For the borough of Queens, the HDC will grant $49 million for three individual projects. One of those projects is a planned, 184-unit apartment building that will be built on a parking lot. The Project will provide housing for low-income seniors. Projects in Staten Island will also receive $25 million in financing from the HDC. The money will be used to redevelop the public housing project, Markham Gardens, into a 240-unit mixed-income area that will contain 23 three-story buildings.
"These programs are attracting private capital, and private developers, into affordable housing at a rate never seen before in New York City," said HDC president Emily Youssouf in a statement. "The 25,000 apartments that we have financed under the New Housing Marketplace Plan are the very results of this innovation."

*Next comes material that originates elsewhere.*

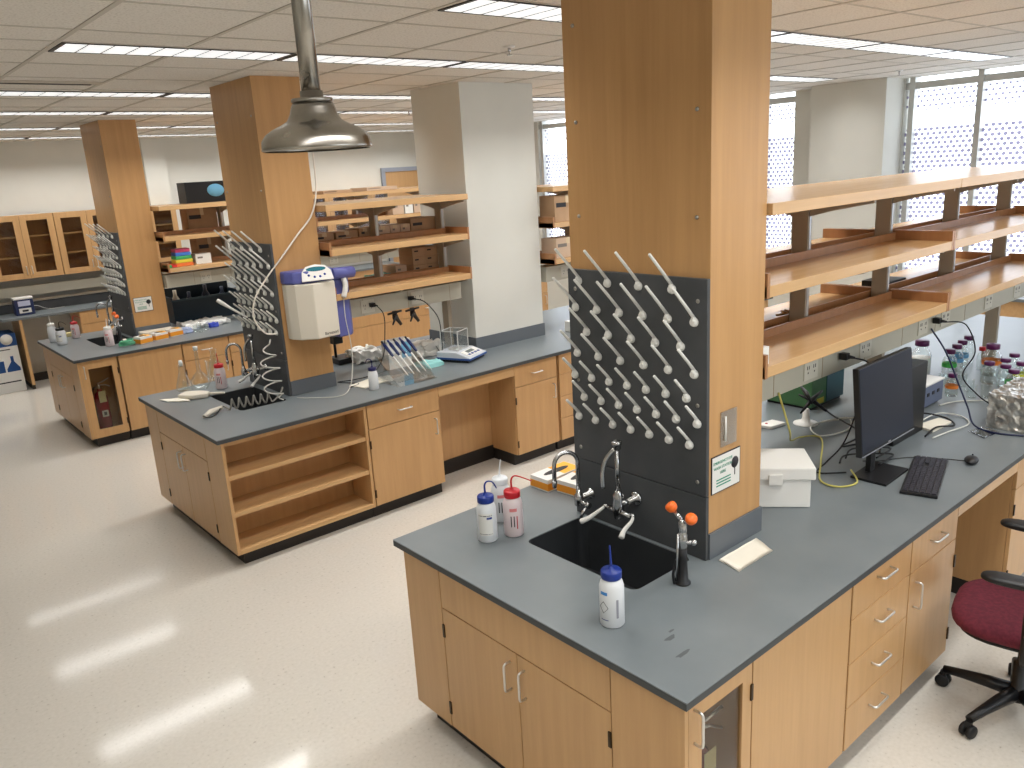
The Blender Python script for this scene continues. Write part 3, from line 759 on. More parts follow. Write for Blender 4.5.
def mixer(x, y, nm):
    t = thing('mixer_tap', nm, 'tap', (x, y, 1.0))
    for dy in (-.0,):
        MB().lathe([(.030, 0), (.032, .006), (.026, .014), (.013, .018), (.013, .06)], (0, 0, 0), 20, mx=Matrix.Translation((x, y-.035, 1.085)) @ Euler((0, -PI/2, 0)).to_matrix().to_4x4()).build('wall_flange', CHROME, t)
    MB().lathe([(.010, -.075), (.020, -.065), (.024, -.03), (.026, 0), (.022, .02), (.024, .035), (.016, .05), (.014, .06)], (x-.075, y, 1.075), 18).tube([(x-.075, y+.05, 1.04), (x-.075, y-.07, 1.035)], .012, 12).tube([(x-.055, y-.035, 1.085), (x-.068, y-.02, 1.083), (x-.076, y, 1.08)], .013, 12).build('body', CHROME, t)
    MB().tube([(x-.075, y, 1.13), (x-.078, y, 1.33)], .010, 12).build('riser', CHROME, t)
    MB().lathe([(.012, 0), (.018, .004), (.018, .020), (.022, .024), (.022, .036), (.012, .040)], (x-.078, y, 1.315), 16).build('vacuum_breaker', CHROME, t)
    MB().tube(smooth_path([(x-.078, y, 1.325), (x-.095, y+.01, 1.31), (x-.115, y+.03, 1.27), (x-.125, y+.038, 1.22), (x-.125, y+.038, 1.15)], 6), .010, 12, ).build('spout', CHROME, t)
    for s in (1, -1):
        yb = y+s*.075-.005
        h = MB().tube([(x-.075, y+s*.045-.005, 1.04), (x-.075, yb, 1.038)], .009, 10).lathe([(.010, 0), (.012, .012), (.008, .018)], (x-.078, yb, 1.035), 12).build('valve_stem', CHROME, t)
        pts = smooth_path([(x-.078, yb, 1.045), (x-.10, yb+s*.012, 1.03), (x-.135, yb+(.045 if s > 0 else .0), .995), (x-.16, yb+(.075 if s > 0 else -.008), .975)], 5)
        nn = len(pts); MB().tube(pts, .008, 12, rs=[.0055+.0075*max(0, (k/(nn-1)))**1.3*(1 if k < nn-1 else .55) for k in range(nn)]).build('blade_handle', WHITE, t, label='white plastic blade handle')
    return t
m1 = mixer(.751, .865, 'tall double handled water tap over the near sink with white blade handles')
def eyewash(x, y, nm):
    t = thing('eyewash_station', nm, 'eyewash', (x, y, HT))
    MB().lathe([(.030, 0), (.030, .006), (.021, .012), (.017, .10), (.016, .145)], (x, y, HT+.0005), 20).build('black_grip', BLACK, t)
    MB().lathe([(.012, .145), (.018, .15), (.018, .20), (.014, .205), (.016, .215), (.016, .25), (.010, .262)], (x, y, HT), 16).tube([(x, y, HT+.165), (x+.02, y-.03, HT+.17)], .008, 10).sphere((x+.022, y-.034, HT+.17), .012, 10, 8).build('valve', CHROME, t)
    MB().tube([(x-.022, y+.004, HT+.21), (x-.030, y+.006, HT+.02)], .0045, 8).build('squeeze_lever', CHROME, t)
    MB().tube(smooth_path([(x-.02, y+.012, HT+.1), (x-.038, y+.014, HT+.05), (x-.034, y+.012, HT+.008)], 5), .006, 8).build('hose', BLKM, t)
    for s, dz in ((1, .0), (-1, -.022)):
        a = MB().tube([(x, y, HT+.25), (x-.004, y+s*.035, HT+.285+dz)], .009, 10).build('spray_arm', CHROME, t)
        MB().lathe([(.012, -.012), (.019, -.006), (.022, .004), (.022, .014), (.018, .020), (.0, .022)], (0, 0, 0), 20, mx=Matrix.Translation((x-.006, y+s*.042, HT+.295+dz)) @ Euler((s*-.5, -.45, 0)).to_matrix().to_4x4()).build('spray_head', ORANGE, t, label='orange cap')
    return t
e1 = eyewash(.555, .44, 'black and chrome eyewash unit with two orange heads beside the near sink')
for i, nm in ((1, 'middle'), (2, 'far')):
    dx = CX[i]-CX[0]; dy = BY[i]+CYO[i]-CYO[0]
    dup(g1, (.751+dx, 1.10+dy, 1.0), 0, 'gooseneck water tap over the %s island sink' % nm)
    dup(m1, (.751+dx, .865+dy, 1.0), 0, 'tall chrome mixer tap over the %s island sink' % nm)
dup(e1, (.60, BY[2]+.60, HT), 0, 'eyewash unit beside the far island sink')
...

The Mayor's New Housing Marketplace Plan was launched in February 2006. The initiative calls for the construction and preservation of 165,000 affordable housing units by 2013. This year's plan more than doubles the initial plan from 2002, which aimed to build and preserve 68,000 units by 2008. At the same time the Mayor revised the affordable housing plan, he assembled a task force to look at 421-a, a tax incentive program initiated in 1971 to jump-start housing development. The task force offered its recommendations in October, and together with Council Speaker Christine Quinn, the Mayor has drafted new legislation.
Under the new proposed law, 421-a will enlarge the geographic exclusion area from the current Manhattan parameters to areas including lower Manhattan, DUMBO, Brooklyn Heights and Williamsburg. Developers working within the GEA are offered tax abatement if 20% of the project is for those residents who make up to 80% of the area's medium income.

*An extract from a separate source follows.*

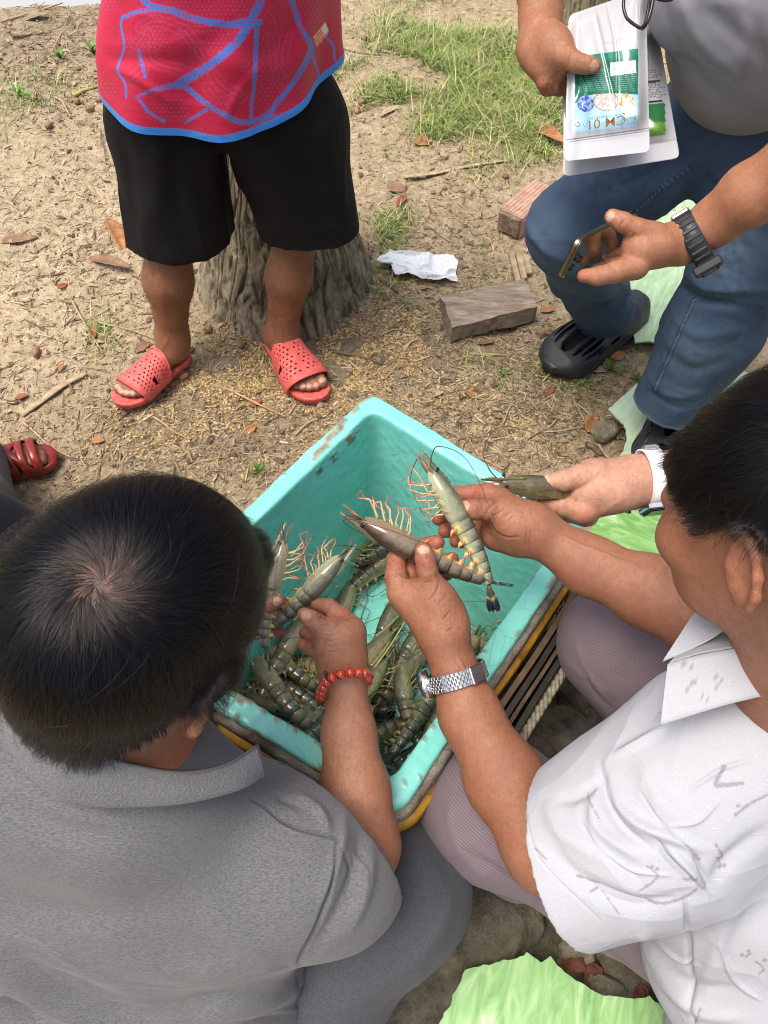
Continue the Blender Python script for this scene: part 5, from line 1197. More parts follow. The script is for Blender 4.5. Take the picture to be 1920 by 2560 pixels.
# watches
WHITELEA = plain('white_leather', (0.80, 0.79, 0.77), .5, .04, 60, .15, 500, .0004)
ww = thing('white_watch', 'square watch with a white stitched strap on the fair wrist reaching in from the right', 'watch', P(655, 476, .96))
wc = k3(1425, 300, .012); axw = unit(P(700, 474, .965) - w3); refw = unit(CP - wc)
band_tube('strap', wc, axw, .0325, .0362, .0235, .0022, WHITELEA, ww, refw)
e1 = unit(refw - axw * (refw @ axw)); e2 = np.cross(axw, e1); sgn = 1 if (e2 @ CU) < 0 else -1
for nm, ang, W_, L_, H_, dz, mt in (('watch_case', 1.32, .034, .038, .009, .0, plain('silver_case', (.75, .75, .74), .25, .05, Metallic=1.0)), ('watch_glass', 1.32, .030, .034, .003, .0055, GLASSBLK), ('buckle', -1.28, .020, .012, .004, .0, STEEL)):
    a = ang * sgn; rad = e1 * math.cos(a) * .0350 + e2 * math.sin(a) * .0385; rn = unit(rad); tn = np.cross(axw, rn)
    obj(nm, MB().add(*boxm(wc + rad + rn * (dz + .002), W_, L_, H_, np.stack([axw, tn, rn], 1), .0018)).mesh(nm, False), mt, ww)
STITCH = plain('grey_thread', (.35, .33, .30), .8)
mb = MB()
for sd_ in (-.0100, .0100):
    for a in np.linspace(-1.0, 1.0, 26):
        c = wc + axw * sd_ + e1 * math.cos(a) * (.0325 + .0024) + e2 * math.sin(a) * (.0362 + .0024); rn = unit(e1 * math.cos(a) * .033 + e2 * math.sin(a) * .029); mb.add(*boxm(c, .0004, .0015, .0004, np.stack([axw, np.cross(axw, rn), rn], 1)))
tag(obj('stitches', mb.mesh('stitches', False), STITCH, ww), kind='stuff')
bw = thing('black_watch', 'chunky black rubber sports watch on the wrist holding the phone', 'watch', P(697, 240, 1.09))
wc = k6(1290, 340, .018); axw = unit(P(730, 210, 1.06) - P(672, 245, 1.10)); refw = unit(CP - wc)
band_tube('strap', wc, axw, .0372, .0395, .028, .0035, BLACKRUB, bw, refw)
e1 = unit(refw - axw * (refw @ axw)); e2 = np.cross(axw, e1); sgn = 1 if (e2 @ CU) < 0 else -1
for k in range(9):
    a = -1.1 + k * .26; rad = e1 * math.cos(a) * .0405 + e2 * math.sin(a) * .0428; rn = unit(rad); tn = np.cross(axw, rn)
    obj('strap_rib', MB().add(*boxm(wc + rad, .023, .005, .004, np.stack([axw, tn, rn], 1), .001)).mesh('strap_rib', False), BLACKRUB, bw)
for nm, ang, W_, L_, H_, dz, mt in (('watch_case', 1.45, .042, .044, .015, .003, BLACKRUB), ('watch_glass', 1.45, .026, .026, .003, .0115, GLASSBLK), ('buckle', -1.15, .027, .010, .005, .003, STEEL)):
    a = ang * sgn; rad = e1 * math.cos(a) * .0405 + e2 * math.sin(a) * .0428; rn = unit(rad); tn = np.cross(axw, rn)
    obj(nm, MB().add(*boxm(wc + rad + rn * dz, W_, L_, H_, np.stack([axw, tn, rn], 1), .003)).mesh(nm, False), mt, bw)
# ================================================================ fish box
def paint_mat():
    t = NT('teal_paint'); a = t.noise(9, 4); b = t.noise(90, 4, 0.65)
    col = t.ramp(a, [(0.3, (0.175, 0.61, 0.52)), (0.7, (0.24, 0.70, 0.61))])
    scr = t.ramp(t.noise(1, 3, 0.6, t.co((40, 40, 6))), [(0.66, 0.0), (0.72, 1.0)])
    col = t.mix(t.math('MULTIPLY', scr, 0.35), col, (0.33, 0.66, 0.58))
    spk = t.ramp(t.noise(75, 2, 0.5), [(0.765, 0.0), (0.785, 1.0)])
    ck = t.ramp(t.n('TexVoronoi', {'Vector': t.co(), 'Scale': 26.0}, feature='DISTANCE_TO_EDGE').outputs['Distance'], [(0.0, 1.0), (0.02, 0.0)])
    ck = t.math('MULTIPLY', ck, t.ramp(t.noise(6, 2), [(0.5, 0.0), (0.62, 1.0)]))
    col = t.mix(t.math('MULTIPLY', t.math('MAXIMUM', spk, t.math('MULTIPLY', ck, 0.45)), 0.8), col, (0.02, 0.07, 0.065))
    chip = t.attr('chip'); wood = t.ramp(t.noise(80, 4), [(0.3, (0.13, 0.095, 0.055)), (0.7, (0.36, 0.31, 0.22))])
    col = t.mix(chip, col, wood)
    rg = t.math('ADD', t.math('MULTIPLY', b, 0.25), t.math('ADD', t.math('MULTIPLY', chip, 0.4), 0.16))
    h = t.math('SUBTRACT', t.math('ADD', t.math('MULTIPLY', b, 0.3), t.math('MULTIPLY', a, 0.3)), t.math('ADD', t.math('MULTIPLY', chip, 1.2), t.math('MULTIPLY', spk, .5)))
    return t.out(col, rg, t.bump(h, 0.4, 0.003))
TEAL = paint_mat()
RIMZ = 0.490
RC = [G(370, 391, RIMZ), G(591, 528, RIMZ), G(397, 817, RIMZ), G(106, 640, RIMZ)]
BOXC = sum(RC) / 4; BOXC[2] = 0
def loop(inset, rad, n=100):
    """rounded quad, inset inwards (negative = outwards)"""
    p = [c[:2] for c in RC]; m = len(p); E = []
    for i in range(m):
        d = unit(p[(i + 1) % m] - p[i]); nrm = np.array([d[1], -d[0]])
        if nrm @ (BOXC[:2] - p[i]) < 0: nrm = -nrm
        E.append((p[i] + nrm * inset, d))
    q = []
    for i in range(m):
        a, d1 = E[i - 1]; b, d2 = E[i]; t = np.linalg.solve(np.stack([d1, -d2], 1), b - a); q.append(a + d1 * t[0])
    out = []
    for i in range(m):
        u = unit(q[i - 1] - q[i]); v = unit(q[(i + 1) % m] - q[i]); bez = np.linspace(0, 1, 12)[:, None]; r = max(rad, .002)
        a, b = q[i] + u * r, q[i] + v * r; arc = (1 - bez) ** 2 * a + 2 * bez * (1 - bez) * q[i] + bez ** 2 * b
        nx = q[(i + 1) % m] + unit(q[i] - q[(i + 1) % m]) * r
        out += [arc, b + (nx - b) * np.linspace(0, 1, n)[1:-1, None]]
    return np.concatenate(out)
def ring_sheet(profile, dense=0.004, n=100, close=False):
    """profile = [(inset, z, corner radius)] -> grid mesh"""
    pr = np.array(profile, float); pts = [pr[0]]
    for a, b in zip(pr[:-1], pr[1:]):
        k = max(1, int(np.hypot(b[0] - a[0], b[1] - a[1]) / dense)); pts += [a + (b - a) * t for t in np.linspace(0, 1, k + 1)[1:]]
    rows = [np.c_[loop(i, r, n), np.full(len(loop(i, r, n)), z)] for i, z, r in pts]
    m = len(rows[0]); R2 = len(rows); V = np.concatenate(rows); i = np.arange(R2 - 1 if not close else R2)[:, None]; j = np.arange(m)[None]
    F = np.stack([i * m + j, i * m + (j + 1) % m, ((i + 1) % R2) * m + (j + 1) % m, ((i + 1) % R2) * m + j], -1).reshape(-1, 4)
    return V, F, m, np.array(pts)
BX = thing('fish_box', 'teal painted foam fish box with chipped rims, holding prawns in the middle of the group', 'box', BOXC)
fl = 0.058
V, F, m, pts = ring_sheet([(0.0, .452, .030), (-.0005, .484, .030), (.0008, .4885, .030), (.0035, RIMZ, .030), (.0255, RIMZ, .026), (.0278, .4888, .024), (.0290, .485, .022), (.046, .12, .022), (.052, .078, .022), (.062, .062, .022), (.080, fl, .02)], .005, 110)
# floor: close with rows running inwards
rows = [V]; last = V[-m:]; ctr = last.mean(0); nV = len(V); FF = [F]
for k, s in enumerate(np.linspace(1, 0.02, 22)[1:]):
    rows.append(ctr + (last - ctr) * s); a = nV - m if k == 0 else nV + (k - 1) * m; b = nV + k * m; j = np.arange(m); FF.append(np.stack([a + j, a + (j + 1) % m, b + (j + 1) % m, b + j], -1))
V = np.concatenate(rows); F = np.concatenate(FF)
N = normals(V, F); 
V = V + N * (.0012 * fbm(V * 14, 71, 3) + .0006 * vnoise(V * 90, 72))[:, None]
q = proj(V)[:, :2]; top = V[:, 2] > RIMZ - .03
chip = np.zeros(len(V)); nz = vnoise(V * 160, 73) + .6 * vnoise(V * 400, 74)
for pts_, w in (([(315, 457), (324, 446), (334, 433), (345, 421)], 3.4), ([(352, 414), (362, 402), (372, 394)], 1.6), ([(590, 498), (592, 503)], 1.5), ([(598, 512), (603, 520)], 2)):
    d, _ = pl_dist(q, np.array(pts_)); chip = np.maximum(chip, sstep(.5, -.5, d - w - 1.2 * nz) * top)
inner_front = [(237, 706), (262, 716), (290, 738), (321, 761), (350, 782)]; outer_front = [(228, 717), (262, 740), (300, 766), (330, 786), (396, 818)]; outer_right = [(594, 532), (540, 612), (480, 698), (430, 770), (400, 816)]; inner_right = [(575, 535), (500, 640), (440, 725), (404, 780)]
rid_ = np.minimum(np.arange(len(V)) // m, len(pts) - 1); ins = pts[rid_][:, 0]
sd_ = np.stack([pl_dist(V[:, :2], [RC[i][:2], RC[(i + 1) % 4][:2]])[0] for i in range(4)], 1).argmin(1)
big_ = vnoise(V * 38, 76) + .55 * vnoise(V * 120, 77)
for s_, lo_, hi_, th_ in ((2, .0195, .0295, .16), (2, -.01, .004, .35), (1, -.01, .0045, .42), (1, .025, .030, .8), (3, .022, .030, .72), (3, -.01, .003, .5), (0, -.01, .003, .55)):
    wd_ = np.where(hi_ > .02, sstep(lo_ - .004, hi_ - .002, ins), sstep(hi_ + .004, hi_ - .003, ins)); chip = np.maximum(chip, sstep(.0, .12, big_ + wd_ * 1.1 - 1.05 - th_ * .7) * (sd_ == s_) * top * (ins < .0305))
for pts_, w, k in ():
    d, _ = pl_dist(q, np.array(pts_)); chip = np.maximum(chip, sstep(.5, -.5, d - w - k * nz - 1.2 * vnoise(V * 45, 75)) * top)
for x, y in ((432, 727), (424, 739), (404, 784), (334, 459), (548, 598), (437, 716)):
    d = np.hypot(q[:, 0] - x, (q[:, 1] - y) * .6); chip = np.maximum(chip, sstep(.5, -.4, d - 1.6 - nz))
V = V - N * (.0012 * chip)[:, None]
put('shell', V, F, TEAL, BX, {'chip': chip * .95})
CRK = NT('cracked_white_coat'); vd = CRK.n('TexVoronoi', {'Vector': CRK.co(), 'Scale': 230.0}, feature='DISTANCE_TO_EDGE').outputs['Distance']
ck = CRK.ramp(vd, [(0.0, 0.35), (0.05, 1.0)]); cc = CRK.mix(ck, (0.06, 0.045, 0.03), CRK.ramp(CRK.noise(30, 4), [(0.35, (0.10, 0.075, 0.045)), (0.65, (0.40, 0.36, 0.28))]))
CRK = CRK.out(cc, .8, CRK.bump(ck, .6, .002))
YEL = NT('worn_yellow_edge'); yn = YEL.noise(18, 5, .65)
YEL = YEL.out(YEL.ramp(yn, [(0.34, (0.09, 0.045, 0.014)), (0.46, (0.42, 0.21, 0.02)), (0.70, (0.60, 0.33, 0.035))]), .4, YEL.bump(YEL.noise(70, 4), .4, .002))
BROWN = plain('soaked_brown_board', (.10, .065, .035), .7, .5, 40, .5, 160, .003)
GAPBLK = plain('black_gap_strip', (.025, .022, .015), .6, .5, 40, .5, 160, .003)  # shade of the gaps between side layers, built as solid black strips
def wob(V, a, s): return V + np.stack([vnoise(V * 12, s), vnoise(V * 12, s + 1), vnoise(V * 12, s + 2)], 1) * a
for nm, pr, mt, a in (('coated_edge', [(.001, .40, .03), (-.0085, .41, .04), (-.0095, .466, .04), (-.007, .474, .04), (.001, .476, .03)], CRK, .0018), ('yellow_edging', [(-.008, .38, .04), (-.016, .39, .05), (-.0175, .438, .05), (-.015, .446, .05), (-.008, .448, .04)], YEL, .002)):
    V, F, m, _ = ring_sheet(pr, .006, 60); put(nm, wob(V, a, 80), F, mt, BX)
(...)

The new legislation also calls for the elimination of the negotiable certificates program and the creation of an Affordable Housing Trust Fund that will aim at the City's 15 poorest areas. The certificates program will require developers to have affordable housing as part of the existing project in order to receive tax abatement, and will not allow them to buy certificates sold by other developers outside the GEA. According to a release from the major's office, "The result would increase tax revenue to be used for a dedicated $400 million Affordable Housing Trust Fund and generate $300 million for the Mayor's New Housing Marketplace Plan."
The bill also sets a 'luxury cap,' which will limit the total 421-a tax benefits a market-rate unit can receive. The current law sets no limit to the amount, but the new version calls tax abatement for only the first $65,000 of the apartment's assessed value. Additionally, only developers who provide affordable housing will be eligible for twenty-five years of tax benefits.